3. Add the flour in three or four additions, and mix (still on low speed) until the mixture just comes together to form a soft, moist dough. Take care to not overmix.
4. Gather the dough into a ball, and divide it into 3 or 4 pieces: 3 pieces for 10-inch (26cm) tarts, 4 for 9-inch (24cm) tarts. Gently press each piece into a disk and wrap each disk in clingfilm. (As I was making mini tarts, I divided my dough into 6 portions. This meant that my dough would stay cold for as long as possible.)
5. Allow the dough to rest in the refrigerator for at least 4 hours, or for up to 2 days, before rolling and baking. *At this point, the dough can be wrapped airtight and frozen for up to a month.

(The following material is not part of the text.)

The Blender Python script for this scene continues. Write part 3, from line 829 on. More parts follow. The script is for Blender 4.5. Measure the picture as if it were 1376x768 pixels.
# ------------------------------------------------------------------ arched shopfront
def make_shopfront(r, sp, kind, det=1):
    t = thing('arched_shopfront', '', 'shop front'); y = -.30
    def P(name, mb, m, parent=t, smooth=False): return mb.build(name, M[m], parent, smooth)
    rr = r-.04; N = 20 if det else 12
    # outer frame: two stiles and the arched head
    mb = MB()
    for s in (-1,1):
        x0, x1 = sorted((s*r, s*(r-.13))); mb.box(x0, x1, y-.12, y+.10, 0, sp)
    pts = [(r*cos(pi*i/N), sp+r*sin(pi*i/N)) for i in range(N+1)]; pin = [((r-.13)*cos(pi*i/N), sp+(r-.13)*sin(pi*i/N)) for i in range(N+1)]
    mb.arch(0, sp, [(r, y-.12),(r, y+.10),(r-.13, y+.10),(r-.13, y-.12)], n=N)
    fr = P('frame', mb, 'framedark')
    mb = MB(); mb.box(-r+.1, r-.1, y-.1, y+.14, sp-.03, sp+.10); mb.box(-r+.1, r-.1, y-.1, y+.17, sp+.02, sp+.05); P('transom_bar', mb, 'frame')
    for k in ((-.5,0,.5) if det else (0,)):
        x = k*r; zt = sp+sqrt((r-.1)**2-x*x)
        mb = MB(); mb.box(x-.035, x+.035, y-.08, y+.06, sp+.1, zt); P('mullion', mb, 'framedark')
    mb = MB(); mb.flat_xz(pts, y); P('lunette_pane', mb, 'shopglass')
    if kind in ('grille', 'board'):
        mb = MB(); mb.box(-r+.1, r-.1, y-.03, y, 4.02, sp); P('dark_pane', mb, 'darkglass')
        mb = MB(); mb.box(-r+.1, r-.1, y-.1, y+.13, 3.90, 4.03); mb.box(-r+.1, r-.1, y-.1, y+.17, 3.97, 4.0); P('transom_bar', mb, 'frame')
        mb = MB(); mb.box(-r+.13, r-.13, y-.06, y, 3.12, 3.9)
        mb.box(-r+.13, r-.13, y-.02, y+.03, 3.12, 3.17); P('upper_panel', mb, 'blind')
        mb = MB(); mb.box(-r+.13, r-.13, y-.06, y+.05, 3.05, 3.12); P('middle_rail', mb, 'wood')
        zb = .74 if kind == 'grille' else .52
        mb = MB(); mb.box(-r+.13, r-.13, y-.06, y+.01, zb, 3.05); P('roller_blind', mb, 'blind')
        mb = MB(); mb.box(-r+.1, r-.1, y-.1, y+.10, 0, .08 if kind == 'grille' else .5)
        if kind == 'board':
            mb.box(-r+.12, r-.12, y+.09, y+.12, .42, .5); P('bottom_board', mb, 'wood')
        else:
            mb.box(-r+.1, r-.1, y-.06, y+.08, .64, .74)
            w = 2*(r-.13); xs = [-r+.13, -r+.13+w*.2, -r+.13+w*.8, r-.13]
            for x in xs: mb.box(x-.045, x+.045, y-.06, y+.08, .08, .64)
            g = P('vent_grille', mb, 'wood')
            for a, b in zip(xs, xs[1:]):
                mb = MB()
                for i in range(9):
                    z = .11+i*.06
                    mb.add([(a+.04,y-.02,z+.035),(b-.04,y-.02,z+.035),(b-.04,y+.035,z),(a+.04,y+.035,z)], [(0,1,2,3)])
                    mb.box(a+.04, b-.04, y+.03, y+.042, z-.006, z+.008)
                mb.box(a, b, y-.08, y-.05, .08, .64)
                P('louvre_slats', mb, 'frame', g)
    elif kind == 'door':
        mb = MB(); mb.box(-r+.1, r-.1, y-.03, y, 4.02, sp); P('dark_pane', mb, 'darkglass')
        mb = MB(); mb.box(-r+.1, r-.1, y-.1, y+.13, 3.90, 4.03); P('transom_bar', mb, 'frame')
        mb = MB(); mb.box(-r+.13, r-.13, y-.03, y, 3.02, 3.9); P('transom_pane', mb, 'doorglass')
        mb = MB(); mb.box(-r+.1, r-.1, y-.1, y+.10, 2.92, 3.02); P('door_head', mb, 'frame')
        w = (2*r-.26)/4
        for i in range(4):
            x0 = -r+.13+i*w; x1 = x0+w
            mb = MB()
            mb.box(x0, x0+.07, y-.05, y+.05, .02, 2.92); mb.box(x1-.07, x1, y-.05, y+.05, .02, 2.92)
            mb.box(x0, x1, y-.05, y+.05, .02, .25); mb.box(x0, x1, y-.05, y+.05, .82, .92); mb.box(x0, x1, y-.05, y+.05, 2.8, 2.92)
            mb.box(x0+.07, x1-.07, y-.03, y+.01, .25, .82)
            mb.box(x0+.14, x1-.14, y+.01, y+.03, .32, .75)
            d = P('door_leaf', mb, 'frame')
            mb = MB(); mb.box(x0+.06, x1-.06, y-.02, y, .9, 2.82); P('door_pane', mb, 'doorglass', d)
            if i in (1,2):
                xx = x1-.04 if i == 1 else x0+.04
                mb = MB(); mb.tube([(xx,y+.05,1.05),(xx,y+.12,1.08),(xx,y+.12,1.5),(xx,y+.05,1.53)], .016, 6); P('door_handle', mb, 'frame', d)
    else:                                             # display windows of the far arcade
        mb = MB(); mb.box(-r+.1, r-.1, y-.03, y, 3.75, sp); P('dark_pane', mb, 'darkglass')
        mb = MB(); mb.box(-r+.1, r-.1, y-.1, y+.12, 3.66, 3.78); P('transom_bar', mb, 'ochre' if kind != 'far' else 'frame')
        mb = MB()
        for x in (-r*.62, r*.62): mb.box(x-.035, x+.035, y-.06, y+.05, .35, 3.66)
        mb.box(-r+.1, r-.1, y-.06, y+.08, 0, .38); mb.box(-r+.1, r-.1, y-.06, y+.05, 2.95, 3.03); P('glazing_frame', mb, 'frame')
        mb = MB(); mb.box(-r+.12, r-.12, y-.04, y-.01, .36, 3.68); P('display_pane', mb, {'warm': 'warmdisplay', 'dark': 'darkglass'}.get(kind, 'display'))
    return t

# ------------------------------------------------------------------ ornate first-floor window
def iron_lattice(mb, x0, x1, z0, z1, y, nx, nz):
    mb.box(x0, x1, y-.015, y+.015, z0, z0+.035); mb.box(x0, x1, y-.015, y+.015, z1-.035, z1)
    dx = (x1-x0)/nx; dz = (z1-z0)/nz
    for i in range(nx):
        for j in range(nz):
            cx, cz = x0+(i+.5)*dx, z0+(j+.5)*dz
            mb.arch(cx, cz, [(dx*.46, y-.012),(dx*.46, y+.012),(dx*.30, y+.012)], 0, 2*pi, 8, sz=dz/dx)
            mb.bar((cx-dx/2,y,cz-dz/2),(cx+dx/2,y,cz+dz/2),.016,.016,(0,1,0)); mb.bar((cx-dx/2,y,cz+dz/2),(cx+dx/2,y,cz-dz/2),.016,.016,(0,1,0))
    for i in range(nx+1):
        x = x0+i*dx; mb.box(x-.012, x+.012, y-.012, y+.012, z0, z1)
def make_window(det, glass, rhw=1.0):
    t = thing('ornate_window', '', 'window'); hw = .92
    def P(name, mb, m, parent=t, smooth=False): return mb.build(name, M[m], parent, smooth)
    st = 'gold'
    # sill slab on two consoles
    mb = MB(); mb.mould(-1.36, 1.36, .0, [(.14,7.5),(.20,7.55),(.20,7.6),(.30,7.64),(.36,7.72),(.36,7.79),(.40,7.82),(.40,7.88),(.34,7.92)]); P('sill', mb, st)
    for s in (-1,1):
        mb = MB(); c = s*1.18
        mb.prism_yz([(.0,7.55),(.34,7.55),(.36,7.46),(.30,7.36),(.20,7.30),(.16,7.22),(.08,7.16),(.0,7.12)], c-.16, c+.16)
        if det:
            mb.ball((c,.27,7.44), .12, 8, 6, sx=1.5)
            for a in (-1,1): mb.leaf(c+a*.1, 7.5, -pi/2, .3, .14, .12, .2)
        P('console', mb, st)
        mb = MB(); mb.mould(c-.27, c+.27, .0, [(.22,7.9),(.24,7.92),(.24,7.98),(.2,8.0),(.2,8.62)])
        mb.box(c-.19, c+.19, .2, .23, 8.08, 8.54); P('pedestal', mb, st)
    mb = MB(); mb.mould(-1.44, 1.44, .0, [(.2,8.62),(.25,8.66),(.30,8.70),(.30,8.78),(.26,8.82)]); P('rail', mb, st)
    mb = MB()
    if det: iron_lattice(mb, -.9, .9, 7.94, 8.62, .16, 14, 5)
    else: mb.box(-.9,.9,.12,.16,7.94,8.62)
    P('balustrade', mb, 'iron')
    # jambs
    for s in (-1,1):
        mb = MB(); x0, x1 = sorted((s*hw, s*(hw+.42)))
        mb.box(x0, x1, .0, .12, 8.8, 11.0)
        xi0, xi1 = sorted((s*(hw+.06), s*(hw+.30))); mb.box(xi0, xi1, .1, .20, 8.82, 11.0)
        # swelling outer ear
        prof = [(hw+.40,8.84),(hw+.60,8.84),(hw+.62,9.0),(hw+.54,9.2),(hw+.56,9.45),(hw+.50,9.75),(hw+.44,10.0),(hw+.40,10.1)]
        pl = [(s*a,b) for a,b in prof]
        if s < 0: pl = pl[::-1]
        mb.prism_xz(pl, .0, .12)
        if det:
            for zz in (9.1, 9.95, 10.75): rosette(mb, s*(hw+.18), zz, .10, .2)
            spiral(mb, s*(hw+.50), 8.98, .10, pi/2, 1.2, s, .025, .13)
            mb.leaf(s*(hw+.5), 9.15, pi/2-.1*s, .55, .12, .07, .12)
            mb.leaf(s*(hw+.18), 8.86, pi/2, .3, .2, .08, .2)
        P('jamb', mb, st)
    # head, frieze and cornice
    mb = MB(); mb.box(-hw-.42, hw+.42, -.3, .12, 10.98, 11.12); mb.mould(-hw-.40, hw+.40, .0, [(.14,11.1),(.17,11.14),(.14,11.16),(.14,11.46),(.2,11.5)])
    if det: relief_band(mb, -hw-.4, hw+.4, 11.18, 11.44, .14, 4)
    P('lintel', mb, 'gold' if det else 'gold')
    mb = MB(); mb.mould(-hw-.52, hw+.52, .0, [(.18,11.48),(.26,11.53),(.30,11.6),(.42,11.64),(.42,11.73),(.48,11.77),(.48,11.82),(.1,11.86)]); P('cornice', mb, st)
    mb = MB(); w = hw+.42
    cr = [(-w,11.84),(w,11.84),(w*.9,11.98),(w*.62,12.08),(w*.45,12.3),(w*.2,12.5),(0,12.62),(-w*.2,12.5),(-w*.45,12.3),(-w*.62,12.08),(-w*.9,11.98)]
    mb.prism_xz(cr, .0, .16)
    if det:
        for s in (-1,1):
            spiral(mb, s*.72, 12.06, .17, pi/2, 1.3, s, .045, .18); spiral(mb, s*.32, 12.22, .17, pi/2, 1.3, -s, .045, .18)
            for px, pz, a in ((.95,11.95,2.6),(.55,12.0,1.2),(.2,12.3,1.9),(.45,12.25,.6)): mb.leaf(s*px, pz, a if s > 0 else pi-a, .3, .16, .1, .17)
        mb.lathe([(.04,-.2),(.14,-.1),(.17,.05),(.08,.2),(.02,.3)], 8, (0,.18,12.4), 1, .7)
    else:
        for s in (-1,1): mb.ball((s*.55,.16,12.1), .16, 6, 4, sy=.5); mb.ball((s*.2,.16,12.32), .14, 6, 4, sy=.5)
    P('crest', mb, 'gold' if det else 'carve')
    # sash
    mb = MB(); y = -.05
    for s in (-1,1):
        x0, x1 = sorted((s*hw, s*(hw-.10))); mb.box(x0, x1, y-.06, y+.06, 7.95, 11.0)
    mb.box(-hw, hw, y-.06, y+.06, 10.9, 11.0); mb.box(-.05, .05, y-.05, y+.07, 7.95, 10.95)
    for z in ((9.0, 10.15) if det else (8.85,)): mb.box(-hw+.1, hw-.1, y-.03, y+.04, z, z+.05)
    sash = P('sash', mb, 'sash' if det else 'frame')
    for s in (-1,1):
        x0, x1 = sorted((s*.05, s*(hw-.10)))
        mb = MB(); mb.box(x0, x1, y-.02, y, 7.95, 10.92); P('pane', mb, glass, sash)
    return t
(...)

6. On a lightly floured surface roll the dough to a thickness of between 2-4mm, lifting the dough often and making certain that the work surface and dough are amply floured at all times. One trick I’ve picked up from all those hours watching the food channel: it’s easier (and less messy) to roll out the dough between two pieces of clingfilm. Just remember to lift up the top sheet of clingfilm from time to time, to ensure the clingfilm doesn’t crease and cause tiny crease indentations in your dough.

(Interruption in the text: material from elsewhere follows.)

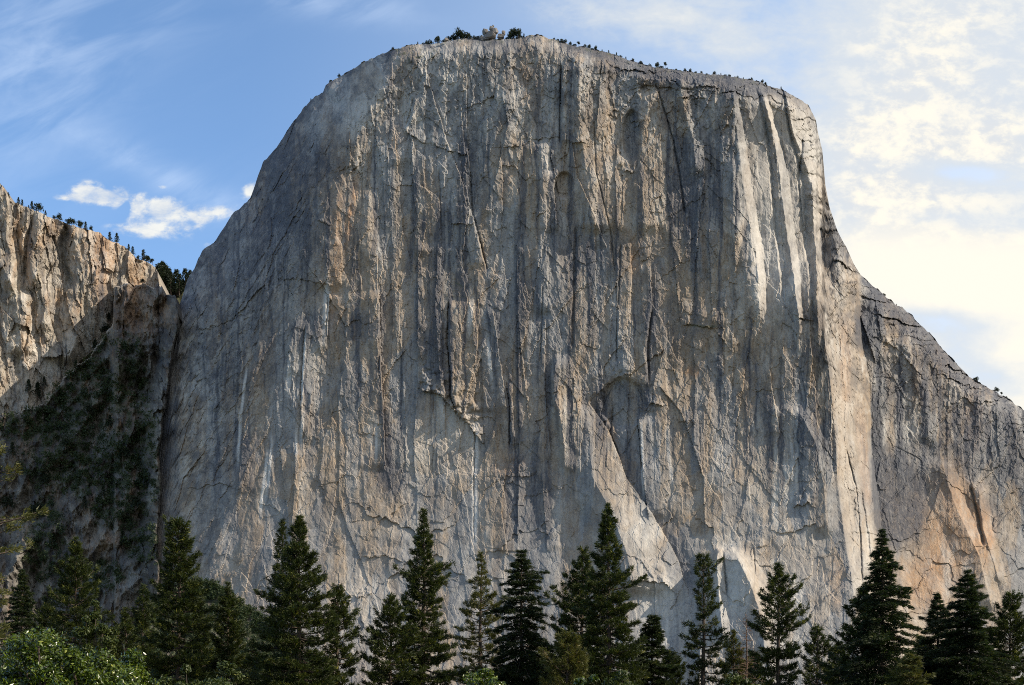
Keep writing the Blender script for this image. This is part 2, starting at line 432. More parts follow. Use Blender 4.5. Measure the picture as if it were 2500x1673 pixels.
VSTEPS = [  # points, height, decay, side (+1: the right side stands out)
    ([(1140, 180), (1140, 280), (1143, 379), (1148, 433), (1152, 509), (1171, 586), (1186, 650)], 3.5, 60, -1),
    ([(1370, 160), (1368, 349)], 8, 45, 1), ([(1362, 421), (1352, 470), (1362, 560)], 6, 50, -1),
    ([(1397, 350), (1410, 430), (1450, 520), (1480, 600)], 4, 40, -1),
    ([(1096, 740), (1093, 828), (1100, 916), (1100, 968), (1114, 1003)], 8, 70, 1),
    ([(1237, 937), (1244, 979), (1245, 1085)], 5, 60, 1), ([(1332, 780), (1332, 960), (1345, 1120)], 4, 40, -1),
    ([(1558, 1024), (1568, 1150), (1582, 1260)], 6, 40, 1), ([(1610, 944), (1660, 1003), (1680, 1049), (1698, 1108), (1716, 1165), (1722, 1300)], 4, 60, 1),
    ([(745, 808), (738, 896), (734, 983), (736, 1071)], 5, 40, 1), ([(722, 1100), (718, 1197), (708, 1320)], 4, 40, 1),
    ([(722, 790), (706, 843), (699, 913)], 6, 40, 1), ([(762, 955), (752, 1053)], 3, 30, -1), ([(806, 720), (796, 853)], 4, 40, -1),
    ([(902, 713), (899, 843)], 4, 30, 1), ([(927, 720), (927, 860), (935, 1000), (941, 1141)], 7, 50, -1), ([(1020, 600), (1019, 838), (1030, 880)], 5, 40, 1),
    ([(1068, 600), (1062, 760), (1075, 935)], 4, 40, 1), ([(1205, 760), (1225, 900), (1237, 1000)], 4, 30, -1), ([(1261, 600), (1265, 845), (1268, 1073), (1262, 1320)], 4, 40, 1),
    ([(1509, 330), (1500, 420), (1507, 560)], 3, 30, 1), ([(1588, 650), (1592, 740), (1580, 850), (1585, 940)], 5, 50, -1),
    ([(1637, 560), (1650, 680), (1660, 790)], 3, 30, 1), ([(1730, 560), (1735, 700), (1740, 790)], 3, 40, 1), ([(1505, 560), (1506, 800), (1508, 900)], 3, 30, 1),
    ([(1830, 540), (1842, 640)], 5, 35, -1), ([(2100, 770), (2120, 830), (2135, 880)], 7, 40, 1), ([(1000, 320), (1010, 450), (1010, 620)], 5, 60, 1),
    ([(608, 560), (590, 700), (560, 870), (520, 1000)], 6, 60, 1), ([(640, 700), (630, 830), (600, 1000), (580, 1200)], 4, 50, 1), ([(900, 250), (935, 420), (940, 560)], 3, 50, 1),
    ([(1880, 900), (1890, 980), (1905, 1060)], 5, 50, -1), ([(1235, 1150), (1225, 1250), (1240, 1350)], 4, 50, -1), ([(1322, 1160), (1330, 1260), (1335, 1340)], 4, 50, 1),
    ([(1225, 230), (1240, 300), (1215, 420), (1180, 520)], 5, 60, 1), ([(1470, 150), (1462, 240), (1455, 330)], 4, 30, 1),
]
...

7.  Roll the dough up around your rolling pin and unroll it onto the tart ring. Fit the dough into the bottom and up the sides of the ring, and cut off the excess. Prick the dough all over with a fork, and chill it for at least 30 minutes in the refrigerator. (If you’re making mini tarts, you can easily pick up rounds of dough without needing to use a rolling pin to help you.)

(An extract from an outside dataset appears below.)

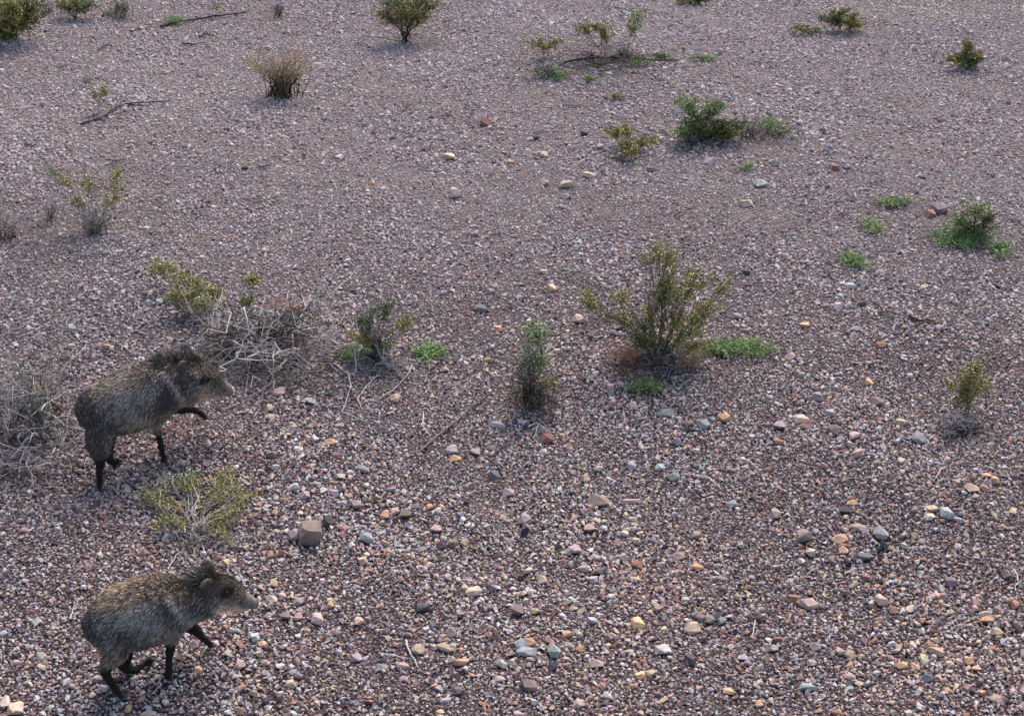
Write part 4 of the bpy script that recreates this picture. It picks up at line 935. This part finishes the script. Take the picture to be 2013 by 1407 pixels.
make_peccary("tan backed grizzled peccary, the lower of the two, walking right on open gravel", (290, 1330), 24,
    [(172, 1224, 26, .05), (186, 1224, 46, .095), (222, 1218, 67, .135), (283, 1202, 76, .150), (340, 1188, 64, .135), (374, 1179, 50, .110), (409, 1168, 44, .092), (430, 1164, 39, .078),
     (452, 1170, 34, .066), (476, 1179, 21, .046), (494, 1184, 14, .034), (503, 1187, 11, .029)],
    [dict(lat=-.085, root=(-.13, .37, .095), pts=[(226, 1280, .062), (214, 1302, .034), (207, 1321, .024), (221, 1345, .016), (240, 1368, .016)]),
     dict(lat=.085, root=(-.11, .36, .09), pts=[(240, 1285, .055), (243, 1307, .030), (268, 1316, .020), (300, 1322, .016)], lift=.02),
     dict(lat=-.080, root=(.17, .36, .08), pts=[(340, 1238, .050), (337, 1258, .030), (332, 1290, .017), (330, 1320, .016)]),
     dict(lat=.075, root=(.20, .36, .075), pts=[(368, 1222, .045), (382, 1236, .028), (398, 1252, .017), (415, 1268, .016)], lift=.03)],
    (445, 1162), [(408, 1150, -.075, -.030, .06, .06), (414, 1128, .060, -.02, .05, .07)], 1.0, (.12, .07, .06), 3, (372, 440), .060)
make_peccary("dark grizzled peccary with pale snout tip beside the dead brush, the upper one", (250, 920), 34,
    [(168, 824, 28, .06), (182, 812, 50, .110), (226, 797, 64, .140), (284, 774, 70, .150), (323, 756, 61, .135), (345, 749, 56, .118), (378, 747, 48, .098), (400, 750, 40, .082),
     (418, 757, 30, .062), (436, 763, 19, .046), (449, 767, 13, .034), (456, 769, 10, .028)],
    [dict(lat=-.085, root=(-.14, .38, .095), pts=[(194, 862, .078), (196, 888, .055), (196, 908, .030), (195, 930, .018), (197, 974, .016)]),
     dict(lat=.085, root=(-.10, .38, .09), pts=[(205, 870, .065), (212, 893, .032), (220, 908, .020), (235, 921, .017)], lift=.015),
     dict(lat=-.080, root=(.20, .38, .08), pts=[(313, 808, .050), (311, 826, .030), (310, 848, .018), (320, 877, .017)]),
     dict(lat=.075, root=(.30, .40, .075), pts=[(350, 800, .040), (368, 803, .026), (385, 806, .018), (404, 821, .015)], lift=None)],
    (400, 744), [(359, 722, -.090, -.035, .06, .065), (372, 700, .06, -.02, .05, .08)], .55, (.55, .33, .25), 5, (300, 400), .026)
make_gravel()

8. To bake the crusts, preheat the oven to 180°C. Fit a circle of parchment or foil into the crust and fill with dried beans/rice/baking beans, and bake for 18 to 20 minutes, until it is very lightly coloured. Transfer the crust to a rack to cool. (I baked my mini tart shells for approximately 15 minutes. My advice is to constantly check to ensure you don’t overbake them.)

For the filling:

  • 55g (1/2 cup) raspberries
  • 145g bittersweet chocolate
  • 115g unsalted butter, cut into 2cm chunks
  • 1 large egg, at room temperature, stirred with a fork
  • 3 large egg yolks, at room temperature, stirred with a fork
  • 2 tbsp caster sugar

1. Preheat the oven to 190°C.
2. Fill the tart crust with the raspberries. (I used 2 raspberries for my mini tarts, how much you put into each case depends on the size of your tins.)
3. Break the chocolate up into small pieces, and melt it over a bain marie (i..e in a bowl, over simmering water). Do the same for the butter, but in a seperate bowl. Allow both the butter and chocolate to cool until they are just warm to touch (approximately 60°C).
4. Using a small whisk or rubber spatula, stir the egg into the chocolate, stirring gently in ever-widening circles. Take care to not agitate the mixture – you don’t want to beat air into the ganache.
5. Little by little, stir in the egg yolks, then the sugar.
6. Finally, still working gently, stir in the warm melted butter.
7. Pour the ganache over the raspberries in the prebaked tart shell(s).
8. Bake the batter for 11 minutes (5-8 minutes for mini tarts), until the top of the tart turns dull, like the top of a cake. The center of the tart should be wobbly if jiggled (it will firm up, don’t worry!). Remove the tart from the oven, slide it onto a rack, and allow it to cool for about 10 minutes before serving. (If you wish, you can drizzle more melted chocolate on the tart(s), and top with even more raspberries.)